Прицепился я наверх со своим рюкзаком, и стало совсем неуютно. Бывают же такие холодные места на экваторе. Я оделся, насколько можно было на ходу из рюкзака вытягивать вещи, и нацепил на себя жёлтый плащ от дождя – сей ночной дождь также охлаждал. К счастью, тут уже не было таких топей, как мы преодолели до этого места. Несколько ночных часов машина подпрыгивала на ухабах среди абсолютно тёмного и безлюдного леса, а если люди там и были, то они не подавали виду – ведь электричества там уже не было в деревнях. Наконец, вдали, подобные звёздочкам на зимнем холодном небе, выказались редкие огоньки какого-то большого посёлка. Потребовалось ещё полчаса, чтобы посёлок всё-таки приблизился. Это и был Моанамани (как говорили некоторые местные, «мани-мани»), главный перевалочный пункт между Набире и Энаротали.

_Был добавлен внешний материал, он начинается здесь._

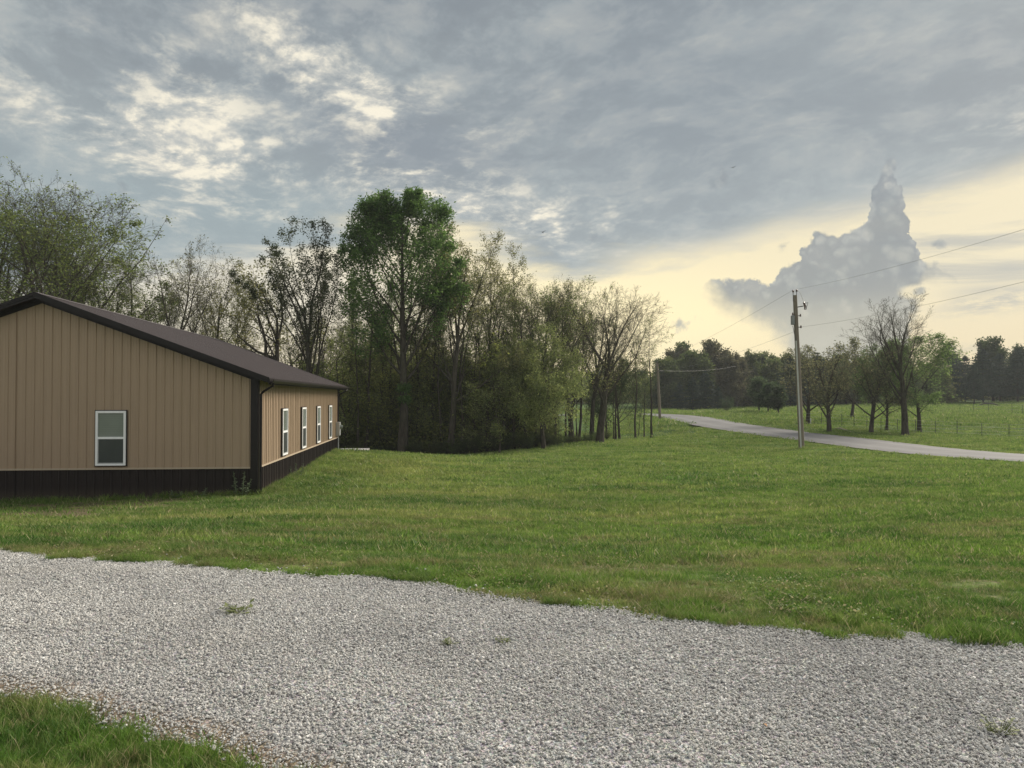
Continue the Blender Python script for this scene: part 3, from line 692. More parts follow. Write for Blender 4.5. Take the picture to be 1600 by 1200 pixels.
def build_building():
    b = empty('metal_building', BC, BR)
    tag(b, 'tan ribbed metal building with dark brown wainscot, roof and white windows', 'building')
    HW = W_/2
    top = lambda x: EAVEZ + SL*(HW - abs(x + HW)) + .02
    # gable wall sheets (three foot wide), front and rear; long walls
    pw = .9144
    def walls(zb, ztf, zts, name, m, off):
        x = 0.0; k = 0
        while x > -W_+.01:
            x0 = max(x-pw, -W_); pr = rib_profile(x0, x)
            if x0 < -HW < x: pr = sorted(pr + [(-HW, 0.0)])
            sheet(name, pr, zb, ztf, lambda s_, d, z: (s_, -d-off, z), m, b)
            if ztf is top: sheet(name, rib_profile(x0, x, minor=False), zb, ztf, lambda s_, d, z: (s_, L_+d+off, z), m, b)
            x -= pw
        y = 0.0
        while y < L_-.01:
            y1 = min(y+pw, L_)
            sheet(name, rib_profile(y, y1), zb, zts, lambda s_, d, z: (d+off, s_, z), m, b)
            sheet(name, rib_profile(y, y1, minor=False), zb, zts, lambda s_, d, z: (-W_-d-off, s_, z), m, b)
            y += pw
    walls(TRIMZ, top, lambda s_: EAVEZ+.02, 'siding_panel', M_TAN, 0.0)
    walls(-.55, lambda s_: TRIMZ-.015, lambda s_: TRIMZ-.015, 'wainscot_panel', M_BRN, -.004)
    m = MB(); m.box(-W_, 0, L_-.01, L_+.002, -.5, TRIMZ); m.build('rear_wall', M_BRN, b)
    # ledge trim between wainscot and siding
    for k, a in enumerate(((-W_-.03, .032, -.036, -.004, TRIMZ-.034, TRIMZ+.012), (.004, .036, -.004, L_, TRIMZ-.034, TRIMZ+.012), (-W_-.036, -W_-.004, -.004, L_, TRIMZ-.034, TRIMZ+.012))):
        mm = MB().box(*a).build('ledge_trim', M_TANT, b)
    # corner posts in dark trim
    mm = MB(); mm.box(-.17, .041, -.043, -.037, -.55, EAVEZ+.05); mm.box(.036, .041, -.037, .13, -.55, EAVEZ+.02); mm.box(-.17, -.165, -.037, -.003, TRIMZ, EAVEZ+.05); mm.box(.003, .036, .125, .13, TRIMZ, EAVEZ+.02); mm.build('corner_trim', M_TRIM, b)
    mm = MB(); mm.box(.037, .041, L_-.10, L_+.04, -.5, EAVEZ+.02); mm.box(-.1, .037, L_+.036, L_+.04, -.5, EAVEZ+.02); mm.build('corner_trim', M_TRIM, b)
    # roof: ribbed sheets on both slopes, ridge running back
    RZ0, ov, yo0, yo1 = EAVEZ + .13, .42, -.40, L_+.40
    rz = lambda x: RZ0 + SL*(HW - abs(x + HW))
    y = yo0; k = 0
    while y < yo1-.01:
        y1 = min(y+pw, yo1); pr = rib_profile(y, y1, h=.02)
        for sd in (1, -1):
            V = []; xe = ov if sd > 0 else -W_-ov
            for s_, d in pr: V += [(xe, s_, rz(xe)+d), (-HW, s_, rz(-HW)+d)]
            F = [(2*i, 2*i+1, 2*i+3, 2*i+2) for i in range(len(pr)-1)]
            if sd < 0: F = [f[::-1] for f in F]
            me = bpy.data.meshes.new('roof_panel'); me.from_pydata(V, [], F); link('roof_panel', me, b, M_ROOF)
        y = y1; k += 1
    # ridge cap
    rc = MB()
    for sd in (1, -1):
        x2 = -HW + sd*.17
        rc.poly([(-HW, yo0-.02, rz(-HW)+.036), (x2, yo0-.02, rz(x2)+.030), (x2, yo1+.02, rz(x2)+.030), (-HW, yo1+.02, rz(-HW)+.036)], [(0, 1, 2, 3)])
    rc.build('ridge_cap', M_ROOF, b)
    # soffit and rake boards
    for yy, nm in ((yo0, 'f'), (yo1-.03, 'r')):
        for sd in (1, -1):
            xe = ov if sd > 0 else -W_-ov
            def pr(t0, t1): return [(xe, rz(xe)+t0), (-HW, rz(-HW)+t0), (-HW, rz(-HW)+t1), (xe, rz(xe)+t1)]
            MB().extr(pr(-.135, -.004), 'y', yy, yy+.03).build('rake_board', M_TRIM, b)
            y_a = yy-.022 if nm == 'f' else yy+.03
            MB().extr(pr(-.06, .024), 'y', y_a, y_a+.022).build('rake_flashing', M_TRIM, b)
            if nm == 'f': MB().extr([(xe, rz(xe)-.120), (-HW, rz(-HW)-.120), (-HW, rz(-HW)-.100), (xe, rz(xe)-.100)], 'y', yo0+.03, -.022).build('soffit', M_TRIM, b)
            if nm == 'f':
                xi = 0.0 if sd > 0 else -W_
                MB().extr([(xi, rz(xi)-.235), (-HW, rz(-HW)-.235), (-HW, rz(-HW)-.121), (xi, rz(xi)-.121)], 'y', -.040, -.021).build('frieze_trim', M_TRIM, b)
    for sd in (1, -1):
        xe = ov if sd > 0 else -W_-ov; xi = xe - sd*.03
        x0, x1 = min(xe, xi), max(xe, xi)
        MB().box(x0, x1, yo0+.031, yo1-.031, rz(ov)-.17, rz(ov)-.006).build('fascia_board', M_TRIM, b)
        x0, x1 = (.002, ov-.03) if sd > 0 else (-W_-ov+.03, -W_-.002)
        MB().box(x0, x1, -.02, L_+.02, EAVEZ-.04, EAVEZ-.022).build('soffit', M_TRIM, b)
        # gutter, open channel with rolled lip
        g0 = ov if sd > 0 else -W_-ov; zt = rz(ov)-.015
        prof = [(0, 0), (0, -.115), (.07, -.115), (.115, -.05), (.115, 0), (.103, 0), (.103, -.045), (.065, -.103), (.012, -.103), (.012, 0)]
        MB().extr([(g0+sd*(a+.001), zt+c) for a, c in prof], 'y', yo0, yo1).build('gutter', M_TRIM, b)
    for (ys, ye) in ((-.30, .20), (L_-.02, L_-.25)):
        m = MB(); zt = rz(ov)-.12
        ye2 = ye
        pts = [(ov+.06, ye2, zt), (ov+.06, ye2, zt-.07), (.14, ye2, zt-.26), (.085, ye2, zt-.36), (.085, ye2, .02 if ye < 1 else -.03), (.10, ye2, -.05 if ye < 1 else -.06), (.24, ye2-.03, -.10)]
        if ye < 1: pts = [(ov+.06, -.25, zt), (ov+.06, -.25, zt-.08), (.16, .02, zt-.24), (.09, .06, zt-.32), (.09, .06, .05), (.10, .05, -.02), (.26, -.10, -.07)]
        m.tube(pts, .042, 4); m.build('downspout', M_TRIM, b)
    # windows: one in the gable, four along the side
    window(b, lambda a, d, z: (-3.90 + a, -d-.016, .83 + z))
    for yy in (3.55, 6.99, 10.35, 13.67): window(b, lambda a, d, z: (d+.016, yy + a, .83 + z))
    # electric meter cabinet on the side wall near the far corner
    mt = MB().box(.022, .20, L_-.62, L_-.30, .85, 1.50).build('meter_box', M_GREY, b, bevel=.012)
    g = MB(); g.tube([(.20, L_-.46, 1.27), (.27, L_-.46, 1.27), (.33, L_-.46, 1.27)], [.10, .095, .07], 14); g.build('meter_dome', M_PANE, mt, True)
    MB().tube([(.11, L_-.46, .86), (.11, L_-.46, -.15)], .03, 8).build('conduit', M_GREY, mt, True)
    # concrete landing beyond the far corner
    m, nt, bb = mat('concrete'); n = noise(nt, objco(nt), 4, 5, .65); setc(nt, bb, mixc(nt, n, (.42, .41, .39), (.58, .57, .54)), .9)
    p = BC + Vector((.55*math.cos(BR)-(L_+1.0)*math.sin(BR), .55*math.sin(BR)+(L_+1.0)*math.cos(BR), 0))
    o = MB().box(-.75, .75, -.6, .9, -.35, 0).build('concrete_slab', m, None, bevel=.01); o.location = (p.x+.1, p.y, gz(p.x, p.y)+.09); o.rotation_euler = (0, 0, BR)
    tag(o, 'pale concrete slab beside the far corner of the tan building', 'slab')
build_building()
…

Машина остановилась у постоялого двора. Деревянный дом, со своим собственным генератором, содержал ресторанную комнату, кухню и большую общую спальню (возможно, с клопами). Заведение это, как и все придорожные лавки в Моанамани, держали также индонезийцы, приехавшие с Макассара. Цены на все блюда здесь были просто злодейские, вдвое выше, чем на побережье. Однако, после трудной дороги покупатели были готовы на всё. Я же заказал кипятка, заварил растворимую лапшу, доел печенье из Набире и сожрал консерву с вкусными тропическими фруктами, которую тащил из Соронга, как продовольственный резерв.
Мне предлагали ночлег в общей комнате, но я испугался её блохастости и поставил сетчатую палатку под навесом (хозяева меня предупреждали, что я замёрзну, но я одел на себя все шмотки и шапку и сохранился хорошо).
Было около полуночи, когда я перешёл в мир сна.